Post pitching up I had a chat with the warden who let me know about a good bike shop in Kirkwall which I’d try tomorrow ref a new real wheel, fingers were most definitely crossed as it would be a long walk back to the ferry, and my wheel was now rubbing so much I’d had to disconnect the rear brake. Dinner consisted of a microwave meal for two from Lidyls, along with some fruit and cake. Lidyls is really common in Scotland and has some great produce at low prices. The stores up here seem to have a wider range than those down south.
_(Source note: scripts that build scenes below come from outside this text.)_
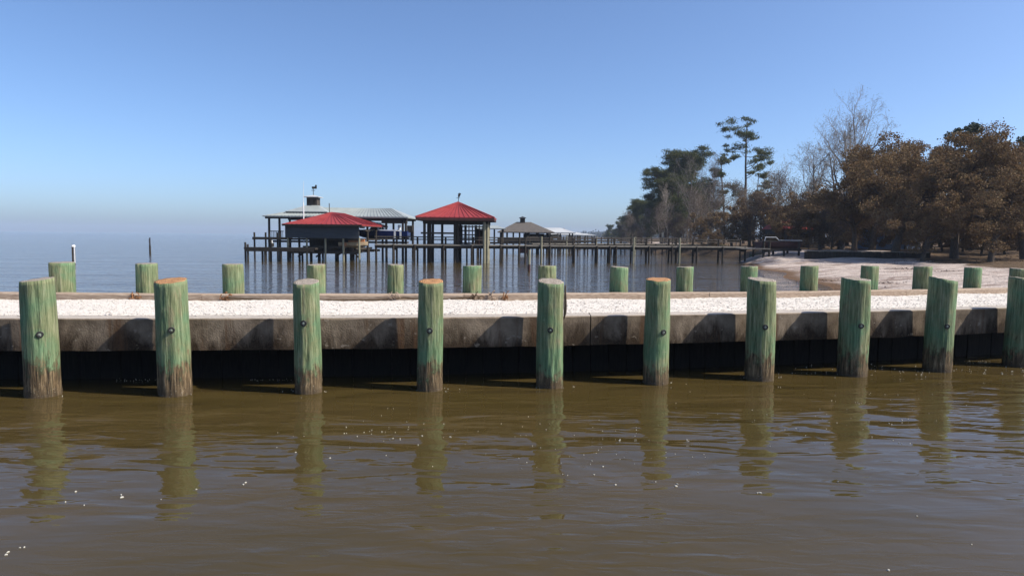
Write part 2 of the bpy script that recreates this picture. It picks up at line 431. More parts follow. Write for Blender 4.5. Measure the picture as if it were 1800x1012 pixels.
# beach and wooded land, one sheet
ts = np.concatenate([np.linspace(-6, 30, 91), np.linspace(31, 60, 20), [75, 100, 150, 240, 400, 700, 1300]])
ys = np.concatenate([np.linspace(13.5, 70, 142), np.linspace(71, 140, 40), np.geomspace(145, 3100, 40)])
gy, gt = np.meshgrid(ys, ts, indexing='ij')
gx = shore_x(gy) + gt
Z = land_z(gx, gy)
V = np.stack([gx.ravel(), gy.ravel(), Z.ravel()], 1)
nx, ny = len(ts), len(ys)
I = (np.arange(ny - 1)[:, None] * nx + np.arange(nx - 1)[None]).ravel()
me = np_mesh('beach', V, np.stack([I, I + 1, I + nx + 1, I + nx], 1), 4, [M['sand']], smooth=True)
a = me.attributes.new('litter', 'FLOAT', 'POINT')
lit = np.clip((gt - 9.0) / 8.0, 0, 1) * np.clip((gy - 20) / 12, 0, 1)
lit = np.maximum(lit, np.clip((gy - 62) / 10, 0, 1) * np.clip(1 - (gt - 3) / 30, 0.55, 1) * np.clip(np.maximum((gt - 4.5) / 3, (3.6 - gt) / 1.0), 0, 1))  # steep bank face takes the dark litter colour too
a.data.foreach_set('value', lit.ravel().astype(np.float32))
tag(link('beach', me), kind='structure')

# gravel top of the jetty: a bumpy sheet between cap and kerb
GX = np.arange(-15.5, 19.5, 0.07)
GO = np.linspace(0.62, 3.72, 46)
go, gx = np.meshgrid(GO, GX, indexing='ij')
gy = np.vectorize(y_front)(gx) + go
u = (go - 0.62) / 3.1
gzz = 1.005 - 0.085 * u + 0.016 * np.sin(gx * 2.1 + go * 3) * np.sin(go * 2.3) + rng.normal(0, 0.006, gx.shape)
gzz -= 0.07 * np.clip((0.10 - u) / 0.10, 0, 1)
nx = len(GX)
I = (np.arange(len(GO) - 1)[:, None] * nx + np.arange(nx - 1)[None]).ravel()
me = np_mesh('gravel_path', np.stack([gx.ravel(), gy.ravel(), gzz.ravel()], 1), np.stack([I, I + 1, I + nx + 1, I + nx], 1), 4, [M['gravel']], smooth=True)
tag(link('gravel_path', me), kind='structure')
# loose shell pieces on it
NS = 30000
sx = rng.uniform(-12.5, 16.5, NS); so = 0.56 + 3.16 * rng.beta(0.95, 1.0, NS)
sy = np.array([y_front(x) for x in sx]) + so
uu = (so - 0.62) / 3.1
sz = 1.005 - 0.085 * uu + 0.016 * np.sin(sx * 2.1 + so * 3) * np.sin(so * 2.3)
sz = np.where(so < 0.66, 1.004, sz)
base = np.array([[1, 0, 0], [0.3, 0.9, 0], [-0.8, 0.6, 0], [-0.8, -0.6, 0], [0.3, -0.95, 0], [0.05, 0, 0.8], [0, 0, -0.5]])
tri = np.array([[0, 1, 5], [1, 2, 5], [2, 3, 5], [3, 4, 5], [4, 0, 5], [1, 0, 6], [2, 1, 6], [3, 2, 6], [4, 3, 6], [0, 4, 6]])
sc = rng.gamma(4.0, 0.0021, NS) + 0.004
B = base[None] * rng.uniform(0.6, 1.2, (NS, 7, 1))
an = rng.uniform(0, 2 * PI, NS); ca, sa = np.cos(an), np.sin(an)
X = (B[:, :, 0] * ca[:, None] - B[:, :, 1] * sa[:, None]) * sc[:, None] + sx[:, None]
Y = (B[:, :, 0] * sa[:, None] + B[:, :, 1] * ca[:, None]) * sc[:, None] + sy[:, None]
Zs = B[:, :, 2] * sc[:, None] * 0.32 + sz[:, None] + sc[:, None] * 0.25
Fs = (tri[None] + (np.arange(NS) * 7)[:, None, None]).reshape(-1, 3)
tag(link('gravel', np_mesh('gravel', np.stack([X.ravel(), Y.ravel(), Zs.ravel()], 1), Fs, 3, [M['stone']])),
    'loose white crushed shell spread over the jetty top', None, None, 'stuff')

# ------------------------------------------------------------------ seawall: concrete beams on a recessed dark plank wall
wall = thing('seawall', 'stained concrete beam seawall with black planking below, behind the front piles', 'seawall')
def strip(name, x0, x1, o0, o1, z0, z1, mat, parent, step=0.45, jit=0.0, chamfer=0.0):
    n = max(2, int((x1 - x0) / step) + 1); vs = []; fs = []
    prof = [(o0, z0), (o0, z1 - chamfer), (o0 + chamfer, z1), (o1 - chamfer, z1), (o1, z1 - chamfer), (o1, z0)] if chamfer else [(o0, z0), (o0, z1), (o1, z1), (o1, z0)]
    k = len(prof)
    for i in range(n):
        x = x0 + (x1 - x0) * i / (n - 1)
        for o, z in prof:
            vs.append((x, y_front(x, o) + rng.normal(0, jit), z + rng.normal(0, jit)))
    for i in range(n - 1):
        for j in range(k):
            fs.append((i * k + j, (i + 1) * k + j, (i + 1) * k + (j + 1) % k, i * k + (j + 1) % k))
    fs += [tuple(range(k)), tuple(range((n - 1) * k + k - 1, (n - 1) * k - 1, -1))]
    mb = MB().add(vs, fs)
    return mb.build(name, mat, parent)
jx = on_line(1038, 0.34, 575).x
joints = [-15.5, -9.9, -4.25 , jx, 5.85, 10.6, 15.2, 19.4]
joints[2] = jx - 5.9
for a_, b_ in zip(joints[:-1], joints[1:]):
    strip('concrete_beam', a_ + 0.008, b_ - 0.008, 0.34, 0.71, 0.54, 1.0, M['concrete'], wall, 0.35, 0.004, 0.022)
x = -15.4
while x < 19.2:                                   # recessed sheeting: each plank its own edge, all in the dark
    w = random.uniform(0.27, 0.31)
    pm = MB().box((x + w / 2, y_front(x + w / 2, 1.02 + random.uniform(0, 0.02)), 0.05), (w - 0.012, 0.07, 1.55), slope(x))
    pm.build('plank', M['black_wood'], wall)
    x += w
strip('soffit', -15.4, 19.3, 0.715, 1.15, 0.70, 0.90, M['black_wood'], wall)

# far kerb: long tan timbers bedded on a bulkhead
kerb = thing('timber_kerb', 'long tan timber kerb along the far edge of the white gravel', 'kerb')
x = -15.5
while x < 19.0:
    L = min(random.uniform(4.6, 5.6), 19.4 - x)
    dz = random.uniform(-0.006, 0.006)
    strip('timber', x + 0.006, x + L - 0.006, 3.70, 3.98, 0.78, 1.03 + dz, M['kerb'], kerb, 0.5, 0.004, 0.016)
    x += L
strip('bulkhead', -15.4, 19.3, 3.72, 3.95, -0.6, 0.77, M['dark_wood'], kerb)

# ------------------------------------------------------------------ piles
def make_pile(name, P, top, r, seed, lean=(0, 0), tilt=(0, 0), end='end_grey', taper=0.94, zb=-0.5):
    rs = np.random.default_rng(seed)
    n, m_ = 72, 38
    zs = np.linspace(zb, top, m_)
    ph = rs.uniform(0, 6.28, 8)
    cracks = [(rs.uniform(0, 6.28), rs.uniform(.1, top * .7), rs.uniform(.35, 1.1), rs.uniform(.007, .016), rs.uniform(.05, .09)) for _ in range(9)]
    knots = [(rs.uniform(0, 6.28), rs.uniform(.2, top * .95), rs.uniform(.004, .010), rs.uniform(.10, .2)) for _ in range(7)]
    vs = []
    for k, z in enumerate(zs):
        t = max(z, 0) / top
        for i in range(n):
            th = 2 * PI * i / n
            rr = r * (1.03 - (1 - taper) * (t - 0.3))
            rr *= 1 + 0.022 * math.sin(2 * th + ph[0] + 0.5 * z) + 0.016 * math.sin(3 * th + ph[1]) + 0.009 * math.sin(7 * th + ph[2] + z)
            rr += 0.010 * mnoise.noise(Vector((math.cos(th) * 1.5 + seed, math.sin(th) * 1.5, z * 1.6)))
            rr += 0.006 * mnoise.noise(Vector((math.cos(th) * 7 + seed, math.sin(th) * 7, z * 0.9)))
            for (c0, z0, ln_, dp, wd) in cracks:
                if z0 < z < z0 + ln_:
                    dt = math.atan2(math.sin(th - c0 - .12 * math.sin(z * 3 + c0)), math.cos(th - c0 - .12 * math.sin(z * 3 + c0)))
                    if abs(dt) < .3: rr -= dp * math.exp(-(dt / wd) ** 2) * min(1, (z - z0) * 8, (z0 + ln_ - z) * 8)
            for (c0, z0, dp, wd) in knots:
                dt = math.atan2(math.sin(th - c0), math.cos(th - c0))
                if abs(dt) < .6: rr += dp * math.exp(-(dt / wd) ** 2 - ((z - z0) / (wd * .25)) ** 2)
            if z < 0.28: rr += 0.010 * mnoise.noise(Vector((math.cos(th) * 6, math.sin(th) * 6 + seed, z * 22)))
            zz = z
            if k >= m_ - 2:
                zz = z + tilt[0] * rr * math.cos(th) + tilt[1] * rr * math.sin(th) + .010 * mnoise.noise(Vector((math.cos(th) * 2.2, math.sin(th) * 2.2, seed)))
            if k == m_ - 1: rr *= 0.985
            vs.append((rr * math.cos(th) + lean[0] * z, rr * math.sin(th) + lean[1] * z, zz))
    fs = [(k * n + i, k * n + (i + 1) % n, (k + 1) * n + (i + 1) % n, (k + 1) * n + i) for k in range(m_ - 1) for i in range(n)]
    mi = [0] * len(fs)
    top0 = (m_ - 1) * n
    prev = top0
    for j, q in enumerate((0.8, 0.55, 0.28)):
        o = len(vs)
        for i in range(n):
            x, y, z = vs[top0 + i]
            cx, cy = lean[0] * top, lean[1] * top
            x, y = cx + (x - cx) * q, cy + (y - cy) * q
            z = top + tilt[0] * (x - cx) + tilt[1] * (y - cy) + 0.006 * mnoise.noise(Vector((x * 20 + seed, y * 20, 0)))
            vs.append((x, y, z))
        for i in range(n):
            fs.append((prev + i, prev + (i + 1) % n, o + (i + 1) % n, o + i)); mi.append(1)
        prev = o
    vs.append((lean[0] * top, lean[1] * top, top + 0.003)); c = len(vs) - 1
    for i in range(n): fs.append((prev + i, prev + (i + 1) % n, c)); mi.append(1)
    mb = MB(); mb.add(vs, fs); mb.mi = mi
    return mb.build(name, [M['pile'], M[end]], None, P, smooth=True)

FRONT = [  # px of axis at mid height, px of top, bolt px py, radius, tilt, end, label
    (72, 491, 71, 588, .197, (.10, .10), 'end_grey', 'thickest green pile, leftmost of the front row, its grey top sloping up to the right'),
    (306, 493, 303, 580, .205, (.03, .15), 'end_orange', 'mottled green and tan front pile with a bright orange cut top, second from left'),
    (541, 495, 535, 568, .172, (.0, .19), 'end_grey', 'slim front pile with pale grey top and a brown lower half, third from left'),
    (756, 494, 755, 581, .172, (.0, .16), 'end_orange', 'slim front pile with a reddish brown top and red smudge, fourth from left'),
    (967, 494, 968, 580, .190, (-.05, .16), 'end_grey', 'front pile with a dark split splinter down its right edge'),
    (1154, 491, 1166, 584, .186, (.0, .10), 'end_orange', 'front pile with flat orange top, first to the right of the splintered pile'),
    (1337, 491, 1346, 575, .215, (-.06, .10), 'end_grey', 'broad front pile with a tan stripped lower right side, fourth from the right'),
    (1501, 490, 1514, 573, .215, (-.05, .08), 'end_grey', 'broad dark green front pile with a bright washer, third from the right'),
    (1650, 490, 1664, 574, .205, (-.16, .06), 'end_grey', 'front pile whose top slopes down to the right, second from the right'),
    (1792, 489, None, None, .225, (-.10, .05), 'end_grey', 'front pile cut off by the right edge of the picture'),
]
for i, (px, pt, bx_, by_, r, tl, en, lab) in enumerate(FRONT):
    p = on_line(px, 0.0, 600)
    top = on_line(px, 0.0, pt).z
    ln = (random.uniform(-.014, .014), random.uniform(-.008, .008))
    o = make_pile('dock_pile', (p.x, p.y, 0), top, r, 11 + i * 7, ln, tl, en, 0.95)
    tag(o, lab, 'pile', 'green timber piles along the front of the seawall')
    if bx_:
        bz = on_line(px, -r, by_).z
        nrm = Vector((math.sin(slope(p.x)), -math.cos(slope(p.x)), 0))
        az = math.atan2(nrm.x, -nrm.y)
        # where the bolt shows on the pile's face
        q = min((abs((Vector((p.x + r * math.sin(a), p.y - r * math.cos(a), bz)) - Vector((0, 0, CAM_H))).dot(rgt) /
                     (Vector((p.x + r * math.sin(a), p.y - r * math.cos(a), bz)) - Vector((0, 0, CAM_H))).dot(fwd) * F_PX + 900 - bx_), a)
                for a in [math.radians(k) for k in range(-70, 80)])[1]
        d = Vector((math.sin(q), -math.cos(q), 0))
        c = d * (r * 1.0) + Vector((ln[0] * bz, ln[1] * bz, bz))
        wmb = MB(); n = 20; vs = []
        sx_ = d.cross(Vector((0, 0, 1))); uz = Vector((0, 0, 1))
        for dep, rad in ((-0.02, 0.042), (0.016, 0.042), (0.019, 0.038), (0.019, 0.024), (0.006, 0.022)):
            vs += [c + d * dep + (sx_ * math.cos(2 * PI * k / n) + uz * math.sin(2 * PI * k / n)) * rad for k in range(n)]
        fs = [(a_ * n + k, a_ * n + (k + 1) % n, (a_ + 1) * n + (k + 1) % n, (a_ + 1) * n + k) for a_ in range(4) for k in range(n)]
        wo = wmb.add(vs, fs).build('washer', M['iron'], o, smooth=False)
        MB().tube(c - d * 0.01, c + d * 0.008, 0.0225, n=14).tube(c + d * 0.008, c + d * 0.024, 0.013, 0.010, 8).build('bolt', M['zinc'], wo)
    if i == 4:
        s = Vector((math.cos(-.05), math.sin(-.05), 0))
        b0 = s * (r + 0.004)
        mb = MB(); pts = [(1.50, .012, .012), (1.38, .016, .02), (1.2, .02, .030), (1.1, .018, .03), (1.0, .006, .01)]
        for (z0, o0, w0), (z1, o1, w1) in zip(pts[:-1], pts[1:]):
            a_ = b0 + s * o0 + Vector((0, 0, z0)); e_ = b0 + s * o1 + Vector((0, 0, z1))
            mb.tube(a_, e_, w0 * .8, w1 * .8, 5)
        mb.build('splinter', M['bark'], o)

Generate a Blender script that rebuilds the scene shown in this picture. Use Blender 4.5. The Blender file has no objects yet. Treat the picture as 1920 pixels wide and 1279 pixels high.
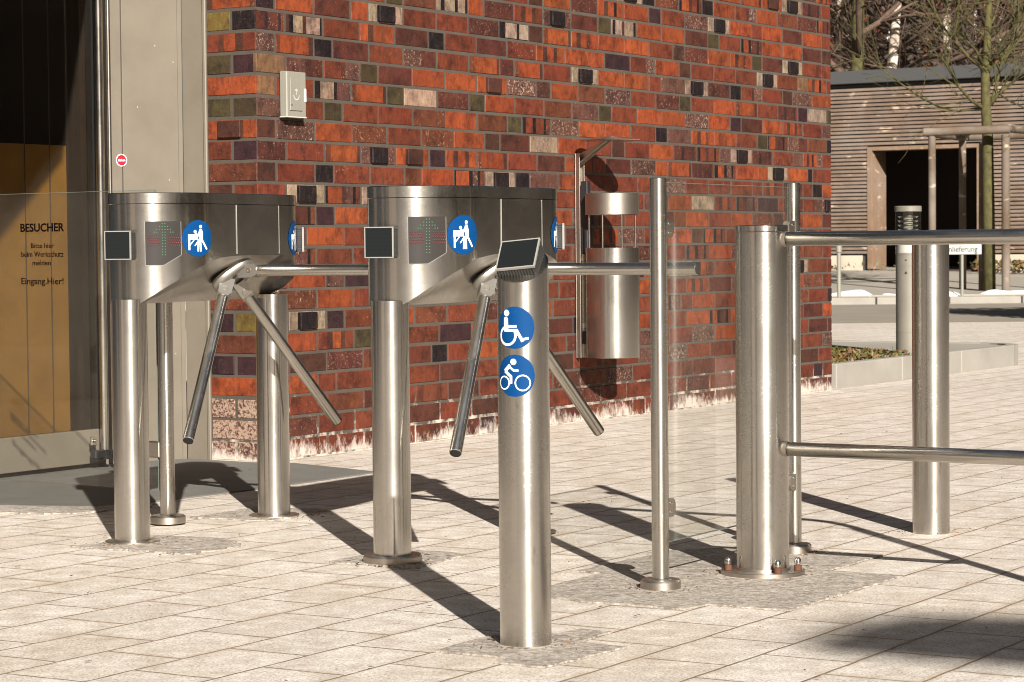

Will definitely be stopping at more of them on the way around.

Sunset in Kirkwall

Sunset in Kirkwall


 

Sunset in Kirkwall 2

Sunset in Kirkwall 2


I spent the rest of the evening planning out the next few days. Tomorrow would depend on a wheel fix, but if successful I wanted to visit the south of the island, the Italian Chapel, Scapa Flow, the Churchill Barriers, and maybe the Highland Park whisky distillery. More on that tomorrow. I also met up with a group of Liverpudlians, or self proclaimed Scousers as they wanted to be known (Fred, Spike and Richard if memory serves). The generosity of strangers is always great and heartwarming to behold; they donated £30 to the ride and Big C which was very much appreciated, especially as they’d been saving for ages to come to Orkney. They were camping too and spending the week island hopping, having a great time by the sounds of it. Come as 

So a great day, only about 50 miles, but went to bed with tired legs post the afternoon’s slightly ridiculous ride to Kirkwall into the killer headwind! I’ve only got myself to blame and the advantage of touring along is you can only fall out with yourself, plus you get to stop and start when you like, and it’s easier to meet other people and make decisions. 

Still finding bits of sand from the dust storm!